+++ RAW DATA +++

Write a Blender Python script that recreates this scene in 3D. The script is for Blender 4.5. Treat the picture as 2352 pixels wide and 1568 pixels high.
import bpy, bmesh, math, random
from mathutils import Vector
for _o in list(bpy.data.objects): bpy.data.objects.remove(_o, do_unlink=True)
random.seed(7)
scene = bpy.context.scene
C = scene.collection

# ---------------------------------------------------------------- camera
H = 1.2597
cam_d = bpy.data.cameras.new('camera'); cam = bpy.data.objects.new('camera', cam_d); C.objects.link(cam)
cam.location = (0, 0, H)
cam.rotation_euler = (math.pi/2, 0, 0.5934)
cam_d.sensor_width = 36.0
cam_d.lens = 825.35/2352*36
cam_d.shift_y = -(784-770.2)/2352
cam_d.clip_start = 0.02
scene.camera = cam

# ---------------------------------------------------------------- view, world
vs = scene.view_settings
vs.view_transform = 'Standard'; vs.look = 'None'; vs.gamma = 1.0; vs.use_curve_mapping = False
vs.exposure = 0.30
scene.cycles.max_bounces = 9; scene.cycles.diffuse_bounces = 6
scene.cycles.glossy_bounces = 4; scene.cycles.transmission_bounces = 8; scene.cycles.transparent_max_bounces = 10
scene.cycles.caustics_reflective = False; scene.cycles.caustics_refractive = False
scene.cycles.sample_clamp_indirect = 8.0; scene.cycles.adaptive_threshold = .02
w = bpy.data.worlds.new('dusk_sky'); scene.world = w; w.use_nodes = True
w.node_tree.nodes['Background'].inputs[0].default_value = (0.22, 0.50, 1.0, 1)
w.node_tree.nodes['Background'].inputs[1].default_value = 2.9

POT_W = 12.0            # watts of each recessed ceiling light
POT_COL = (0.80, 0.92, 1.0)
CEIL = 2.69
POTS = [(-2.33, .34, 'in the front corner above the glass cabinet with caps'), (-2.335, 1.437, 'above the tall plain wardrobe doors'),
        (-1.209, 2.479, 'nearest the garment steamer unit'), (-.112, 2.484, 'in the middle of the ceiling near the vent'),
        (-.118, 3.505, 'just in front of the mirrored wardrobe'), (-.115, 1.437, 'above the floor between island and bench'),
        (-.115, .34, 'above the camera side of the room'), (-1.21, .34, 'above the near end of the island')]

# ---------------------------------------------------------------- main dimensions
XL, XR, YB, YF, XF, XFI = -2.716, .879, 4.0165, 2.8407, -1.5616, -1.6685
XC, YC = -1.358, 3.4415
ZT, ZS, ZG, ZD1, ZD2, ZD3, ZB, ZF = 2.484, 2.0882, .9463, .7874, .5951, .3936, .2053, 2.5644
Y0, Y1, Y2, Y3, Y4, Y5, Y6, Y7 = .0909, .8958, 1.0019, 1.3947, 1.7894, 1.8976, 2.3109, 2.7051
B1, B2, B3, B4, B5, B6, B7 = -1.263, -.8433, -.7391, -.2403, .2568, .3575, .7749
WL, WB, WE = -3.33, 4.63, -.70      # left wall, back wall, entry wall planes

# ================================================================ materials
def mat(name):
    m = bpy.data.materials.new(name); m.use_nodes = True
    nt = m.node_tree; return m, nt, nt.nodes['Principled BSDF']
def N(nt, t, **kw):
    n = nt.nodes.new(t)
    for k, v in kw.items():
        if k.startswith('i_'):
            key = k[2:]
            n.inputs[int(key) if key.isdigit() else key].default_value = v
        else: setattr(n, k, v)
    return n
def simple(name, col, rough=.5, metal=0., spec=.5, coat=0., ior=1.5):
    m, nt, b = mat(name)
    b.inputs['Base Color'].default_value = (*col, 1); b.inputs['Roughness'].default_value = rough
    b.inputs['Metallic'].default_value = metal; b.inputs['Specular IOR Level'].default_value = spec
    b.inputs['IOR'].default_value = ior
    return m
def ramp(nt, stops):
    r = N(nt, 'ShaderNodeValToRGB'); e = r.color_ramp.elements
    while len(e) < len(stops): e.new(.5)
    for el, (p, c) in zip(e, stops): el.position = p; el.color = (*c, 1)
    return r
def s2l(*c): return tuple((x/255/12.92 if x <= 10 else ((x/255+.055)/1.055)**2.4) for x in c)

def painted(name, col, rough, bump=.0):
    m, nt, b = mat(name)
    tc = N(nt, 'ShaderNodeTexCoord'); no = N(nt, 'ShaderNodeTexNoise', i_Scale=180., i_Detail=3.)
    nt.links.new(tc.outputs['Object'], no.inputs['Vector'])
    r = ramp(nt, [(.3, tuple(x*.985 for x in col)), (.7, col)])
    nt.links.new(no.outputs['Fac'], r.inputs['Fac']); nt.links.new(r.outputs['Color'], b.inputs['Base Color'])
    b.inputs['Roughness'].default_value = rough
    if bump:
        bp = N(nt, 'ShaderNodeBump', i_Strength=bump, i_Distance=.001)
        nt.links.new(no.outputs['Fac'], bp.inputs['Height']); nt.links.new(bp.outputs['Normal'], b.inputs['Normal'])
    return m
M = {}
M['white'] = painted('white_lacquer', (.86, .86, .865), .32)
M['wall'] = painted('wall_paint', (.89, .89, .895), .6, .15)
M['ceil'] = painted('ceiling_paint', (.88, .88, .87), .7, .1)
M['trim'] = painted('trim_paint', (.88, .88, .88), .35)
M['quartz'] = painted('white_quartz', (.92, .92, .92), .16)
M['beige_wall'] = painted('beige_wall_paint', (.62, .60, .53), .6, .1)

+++

Transcribe every line of the data, exactly as it stands.

### WRITTEN ANSWER
Write a Blender Python script that recreates this scene in 3D. The script is for Blender 4.5. Treat the picture as 2352 pixels wide and 1568 pixels high.
import bpy, bmesh, math, random
from mathutils import Vector
for _o in list(bpy.data.objects): bpy.data.objects.remove(_o, do_unlink=True)
random.seed(7)
scene = bpy.context.scene
C = scene.collection

# ---------------------------------------------------------------- camera
H = 1.2597
cam_d = bpy.data.cameras.new('camera'); cam = bpy.data.objects.new('camera', cam_d); C.objects.link(cam)
cam.location = (0, 0, H)
cam.rotation_euler = (math.pi/2, 0, 0.5934)
cam_d.sensor_width = 36.0
cam_d.lens = 825.35/2352*36
cam_d.shift_y = -(784-770.2)/2352
cam_d.clip_start = 0.02
scene.camera = cam

# ---------------------------------------------------------------- view, world
vs = scene.view_settings
vs.view_transform = 'Standard'; vs.look = 'None'; vs.gamma = 1.0; vs.use_curve_mapping = False
vs.exposure = 0.30
scene.cycles.max_bounces = 9; scene.cycles.diffuse_bounces = 6
scene.cycles.glossy_bounces = 4; scene.cycles.transmission_bounces = 8; scene.cycles.transparent_max_bounces = 10
scene.cycles.caustics_reflective = False; scene.cycles.caustics_refractive = False
scene.cycles.sample_clamp_indirect = 8.0; scene.cycles.adaptive_threshold = .02
w = bpy.data.worlds.new('dusk_sky'); scene.world = w; w.use_nodes = True
w.node_tree.nodes['Background'].inputs[0].default_value = (0.22, 0.50, 1.0, 1)
w.node_tree.nodes['Background'].inputs[1].default_value = 2.9

POT_W = 12.0            # watts of each recessed ceiling light
POT_COL = (0.80, 0.92, 1.0)
CEIL = 2.69
POTS = [(-2.33, .34, 'in the front corner above the glass cabinet with caps'), (-2.335, 1.437, 'above the tall plain wardrobe doors'),
        (-1.209, 2.479, 'nearest the garment steamer unit'), (-.112, 2.484, 'in the middle of the ceiling near the vent'),
        (-.118, 3.505, 'just in front of the mirrored wardrobe'), (-.115, 1.437, 'above the floor between island and bench'),
        (-.115, .34, 'above the camera side of the room'), (-1.21, .34, 'above the near end of the island')]

# ---------------------------------------------------------------- main dimensions
XL, XR, YB, YF, XF, XFI = -2.716, .879, 4.0165, 2.8407, -1.5616, -1.6685
XC, YC = -1.358, 3.4415
ZT, ZS, ZG, ZD1, ZD2, ZD3, ZB, ZF = 2.484, 2.0882, .9463, .7874, .5951, .3936, .2053, 2.5644
Y0, Y1, Y2, Y3, Y4, Y5, Y6, Y7 = .0909, .8958, 1.0019, 1.3947, 1.7894, 1.8976, 2.3109, 2.7051
B1, B2, B3, B4, B5, B6, B7 = -1.263, -.8433, -.7391, -.2403, .2568, .3575, .7749
WL, WB, WE = -3.33, 4.63, -.70      # left wall, back wall, entry wall planes

# ================================================================ materials
def mat(name):
    m = bpy.data.materials.new(name); m.use_nodes = True
    nt = m.node_tree; return m, nt, nt.nodes['Principled BSDF']
def N(nt, t, **kw):
    n = nt.nodes.new(t)
    for k, v in kw.items():
        if k.startswith('i_'):
            key = k[2:]
            n.inputs[int(key) if key.isdigit() else key].default_value = v
        else: setattr(n, k, v)
    return n
def simple(name, col, rough=.5, metal=0., spec=.5, coat=0., ior=1.5):
    m, nt, b = mat(name)
    b.inputs['Base Color'].default_value = (*col, 1); b.inputs['Roughness'].default_value = rough
    b.inputs['Metallic'].default_value = metal; b.inputs['Specular IOR Level'].default_value = spec
    b.inputs['IOR'].default_value = ior
    return m
def ramp(nt, stops):
    r = N(nt, 'ShaderNodeValToRGB'); e = r.color_ramp.elements
    while len(e) < len(stops): e.new(.5)
    for el, (p, c) in zip(e, stops): el.position = p; el.color = (*c, 1)
    return r
def s2l(*c): return tuple((x/255/12.92 if x <= 10 else ((x/255+.055)/1.055)**2.4) for x in c)

def painted(name, col, rough, bump=.0):
    m, nt, b = mat(name)
    tc = N(nt, 'ShaderNodeTexCoord'); no = N(nt, 'ShaderNodeTexNoise', i_Scale=180., i_Detail=3.)
    nt.links.new(tc.outputs['Object'], no.inputs['Vector'])
    r = ramp(nt, [(.3, tuple(x*.985 for x in col)), (.7, col)])
    nt.links.new(no.outputs['Fac'], r.inputs['Fac']); nt.links.new(r.outputs['Color'], b.inputs['Base Color'])
    b.inputs['Roughness'].default_value = rough
    if bump:
        bp = N(nt, 'ShaderNodeBump', i_Strength=bump, i_Distance=.001)
        nt.links.new(no.outputs['Fac'], bp.inputs['Height']); nt.links.new(bp.outputs['Normal'], b.inputs['Normal'])
    return m
M = {}
M['white'] = painted('white_lacquer', (.86, .86, .865), .32)
M['wall'] = painted('wall_paint', (.89, .89, .895), .6, .15)
M['ceil'] = painted('ceiling_paint', (.88, .88, .87), .7, .1)
M['trim'] = painted('trim_paint', (.88, .88, .88), .35)
M['quartz'] = painted('white_quartz', (.92, .92, .92), .16)
M['beige_wall'] = painted('beige_wall_paint', (.62, .60, .53), .6, .1)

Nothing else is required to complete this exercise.